■ **Objective**
Return a copy of each line that holds the string "scene".

■ **Information supplied**
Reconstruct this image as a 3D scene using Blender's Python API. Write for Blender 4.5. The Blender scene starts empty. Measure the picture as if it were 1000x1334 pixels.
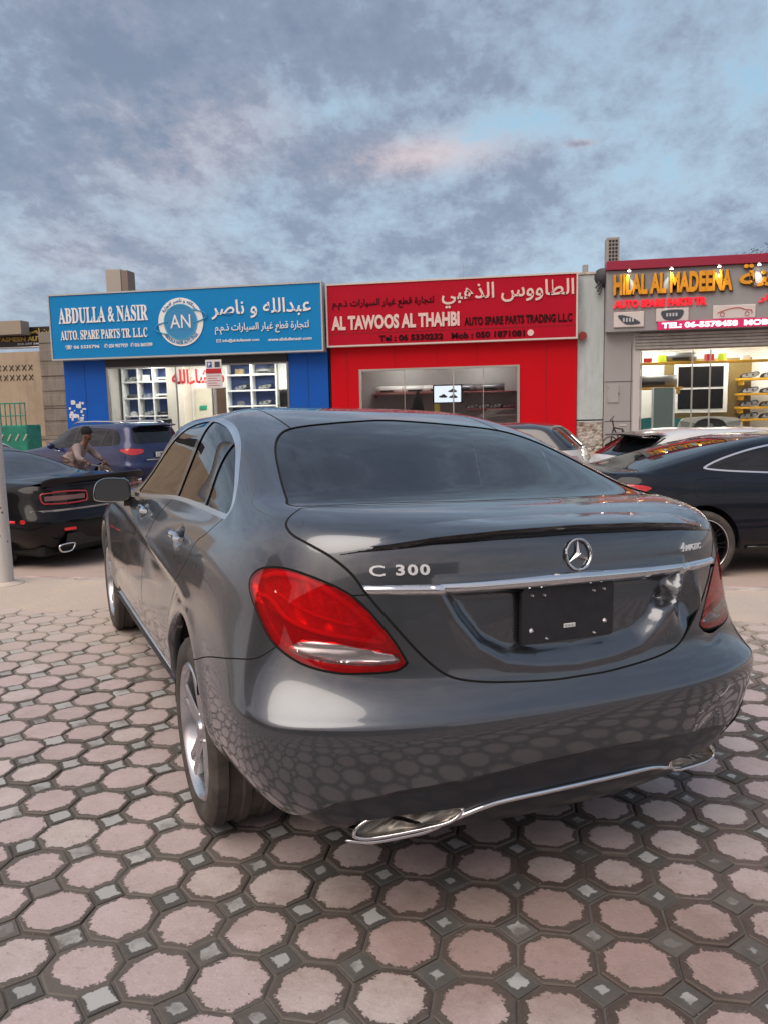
import bpy, math, random
import numpy as np
from mathutils import Matrix, Vector, geometry
from mathutils.bvhtree import BVHTree
R = math.radians
SC = bpy.context.scene
COL = SC.collection
RNG = random.Random(7)
NPR = np.random.RandomState(11)

# ---------------------------------------------------------------- camera
CAM_F, CAM_POS = 1022.1, (0.392, -2.994, 1.432)
CYAW, CPITCH, CROLL = R(-9.712), R(7.307), R(-1.263)
_cd = bpy.data.cameras.new('camera')
_co = bpy.data.objects.new('camera', _cd); COL.objects.link(_co)
_f = Vector((math.sin(CYAW)*math.cos(CPITCH), math.cos(CYAW)*math.cos(CPITCH), -math.sin(CPITCH)))
_r = Vector((math.cos(CYAW), -math.sin(CYAW), 0)); _u = _r.cross(_f)
_r2 = _r*math.cos(CROLL)+_u*math.sin(CROLL); _u2 = -_r*math.sin(CROLL)+_u*math.cos(CROLL)
_co.matrix_world = Matrix(((_r2[0],_u2[0],-_f[0],CAM_POS[0]),(_r2[1],_u2[1],-_f[1],CAM_POS[1]),(_r2[2],_u2[2],-_f[2],CAM_POS[2]),(0,0,0,1)))
_cd.sensor_fit = 'VERTICAL'; _cd.sensor_height = 36; _cd.lens = 36*CAM_F/1334
_cd.clip_end = 4000
SC.camera = _co

# ---------------------------------------------------------------- sky, sun, exposure
SUN_EL, SUN_AZ = R(56.0), R(205)      # low sun behind the camera (azimuth from +Y clockwise)
world = bpy.data.worlds.new('World'); SC.world = world; world.use_nodes = True
SKX, SKY_ = 3.1, .6
GX1, GY1, GX2, GY2, WX, WY = -.05, 1.44, .20, 1.56, -.18, 1.50
def build_world():
    nt = world.node_tree; N = nt.nodes; L = nt.links
    bg = N['Background']
    sky = N.new('ShaderNodeTexSky'); sky.sky_type = 'NISHITA'; sky.sun_disc = False
    sky.sun_elevation = SUN_EL; sky.sun_rotation = SUN_AZ; sky.air_density = 1.0; sky.dust_density = 1.5; sky.ozone_density = 2.0
    tc = N.new('ShaderNodeTexCoord')
    def math_(op, a, b=None, c=None):
        n = N.new('ShaderNodeMath'); n.operation = op
        for i, v in enumerate((a, b, c)):
            if v is None: continue
            if isinstance(v, (int, float)): n.inputs[i].default_value = v
            else: L.new(v, n.inputs[i])
        return n.outputs[0]
    sep = N.new('ShaderNodeSeparateXYZ'); L.new(tc.outputs['Generated'], sep.inputs[0])
    zc = math_('ADD', math_('MAXIMUM', sep.outputs[2], 0.0), 0.34)
    cx = math_('DIVIDE', sep.outputs[0], zc); cy = math_('DIVIDE', sep.outputs[1], zc)
    comb = N.new('ShaderNodeCombineXYZ'); L.new(cx, comb.inputs[0]); L.new(cy, comb.inputs[1])
    def noise(scale, detail, rough, loc, stretch=(1,1,1), dist=0.0):
        mp = N.new('ShaderNodeMapping'); mp.inputs['Location'].default_value = loc; mp.inputs['Scale'].default_value = stretch
        L.new(comb.outputs[0], mp.inputs[0])
        n = N.new('ShaderNodeTexNoise'); n.inputs['Scale'].default_value = scale; n.inputs['Detail'].default_value = detail
        n.inputs['Roughness'].default_value = rough; n.inputs['Distortion'].default_value = dist
        L.new(mp.outputs[0], n.inputs['Vector']); return n.outputs['Fac']
    big = noise(.8, 3, .5, (SKX, SKY_, 0), (1, 1.1, 1))
    mid = noise(3.1, 10, .66, (8.3, 2.2, 0), (1.3, .95, 1), .12)
    fine = noise(13.0, 8, .68, (1.3, 7.7, 0), (1.25, .95, 1), .1)
    dens = math_('ADD', math_('MULTIPLY', big, .75), math_('ADD', math_('MULTIPLY', mid, .85), math_('MULTIPLY', fine, .50)))
    def gauss(x0, y0, a, b):
        gx = math_('DIVIDE', math_('SUBTRACT', cx, x0), a); gy = math_('DIVIDE', math_('SUBTRACT', cy, y0), b)
        return math_('EXPONENT', math_('MULTIPLY', math_('ADD', math_('MULTIPLY', gx, gx), math_('MULTIPLY', gy, gy)), -1.0))
    gap = math_('ADD', math_('ADD', gauss(-.27, 1.35, .15, .055), gauss(.0, 1.455, .17, .065)), gauss(.25, 1.60, .13, .10))
    puff = gauss(.11, 1.503, .022, .010)
    dens = math_('ADD', math_('SUBTRACT', math_('ADD', dens, -.02), math_('MULTIPLY', gap, .19)), math_('MULTIPLY', puff, .30))
    def ramp(v, stops):
        r = N.new('ShaderNodeValToRGB'); e = r.color_ramp.elements
        while len(e) < len(stops): e.new(.5)
        for q, (p, c) in zip(e, stops): q.position = p; q.color = (*c, 1) if len(c) == 3 else c
        L.new(v, r.inputs[0]); return r.outputs[0]
    def mix(f, a, b, bt='MIX'):
        m = N.new('ShaderNodeMix'); m.data_type = 'RGBA'; m.blend_type = bt
        if isinstance(f, float): m.inputs[0].default_value = f
        else: L.new(f, m.inputs[0])
        for i, v in ((6, a), (7, b)):
            if isinstance(v, tuple): m.inputs[i].default_value = (*v, 1)
            else: L.new(v, m.inputs[i])
        return m.outputs[2]
    dens = math_('MULTIPLY', dens, .5)
    mask = ramp(dens, [(0.400, (0,0,0)), (0.470, (.6,.6,.6)), (0.545, (1,1,1))])
    # how far the direction points towards the sunset (behind the camera)
    az = SUN_AZ; sd = (math.sin(az), math.cos(az))
    toward = math_('ADD', math_('MULTIPLY', sep.outputs[0], sd[0]), math_('MULTIPLY', sep.outputs[1], sd[1]))
    tow = ramp(math_('MULTIPLY_ADD', toward, .5, .5), [(.35, (0,0,0)), (.95, (1,1,1))])
    # clear-sky colour: blue overhead, paler blue low down, warm towards the sunset
    skyc = ramp(sep.outputs[2], [(0.0, (.50,.56,.66)), (.12, (.44,.58,.70)), (.30, (.37,.57,.72)), (.62, (.27,.41,.60)), (1.0, (.30,.42,.60))])
    warm = ramp(sep.outputs[2], [(0.0, (.75,.50,.36)), (.12, (.95,.68,.50)), (.35, (1.25,1.05,.92)), (.7, (.85,.88,.95)), (1.0, (.42,.54,.70))])
    clear = mix(tow, skyc, warm)
    grey = ramp(dens, [(0.420, (.50,.55,.62)), (0.490, (.35,.40,.49)), (0.550, (.255,.30,.395)), (0.625, (.20,.24,.325))])
    lit = ramp(dens, [(0.420, (1.9,1.30,.95)), (0.500, (1.05,.80,.70)), (0.600, (.42,.39,.44))])
    cloud = mix(tow, grey, lit)
    # a few cloud edges catch the last warm light
    wm = noise(1.1, 2, .5, (5.7, 3.3, 0))
    edge = math_('MULTIPLY', math_('ADD', math_('ADD', math_('MULTIPLY', gauss(WX, WY, .15, .055), 1.3), puff), math_('MULTIPLY', ramp(wm, [(.60, (0,0,0)), (.72, (1,1,1))]), .5)), ramp(dens, [(0.370, (0,0,0)),(0.430, (1,1,1)),(0.60, (0,0,0))]))
    cloud = mix(math_('MULTIPLY', edge, .9), cloud, (.95,.64,.56))
    cover = ramp(sep.outputs[2], [(0.0, (.45,.45,.45)), (.18, (.95,.95,.95)), (1.0, (.9,.9,.9))])
    full = mix(math_('MULTIPLY', mask, cover), clear, cloud)
    # Nishita daylight carries the horizon-to-zenith falloff, the cloud layer rides on it
    k = mix(1.0, full, (SKY_GAIN, SKY_GAIN, SKY_GAIN), 'MULTIPLY')
    fin = mix(.12, k, sky.outputs[0])
    L.new(fin, bg.inputs['Color']); bg.inputs['Strength'].default_value = .1
SKY_GAIN = 7.1
build_world()
_sd = bpy.data.lights.new('sun', 'SUN'); _sd.energy = 1.55; _sd.angle = R(55); _sd.color = (1, .88, .76)
_so = bpy.data.objects.new('sun', _sd); COL.objects.link(_so)
_dir = Vector((math.sin(SUN_AZ)*math.cos(SUN_EL), math.cos(SUN_AZ)*math.cos(SUN_EL), math.sin(SUN_EL)))
_so.rotation_euler = _dir.to_track_quat('Z', 'Y').to_euler()
vs = SC.view_settings; vs.view_transform = 'Standard'; vs.look = 'None'; vs.exposure = 0.62; vs.gamma = 1.0; vs.use_curve_mapping = False
SC.cycles.max_bounces = 8; SC.cycles.transparent_max_bounces = 16
SC.cycles.sample_clamp_indirect = 6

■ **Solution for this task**
Reconstruct this image as a 3D scene using Blender's Python API. Write for Blender 4.5. The Blender scene starts empty. Measure the picture as if it were 1000x1334 pixels.
SC = bpy.context.scene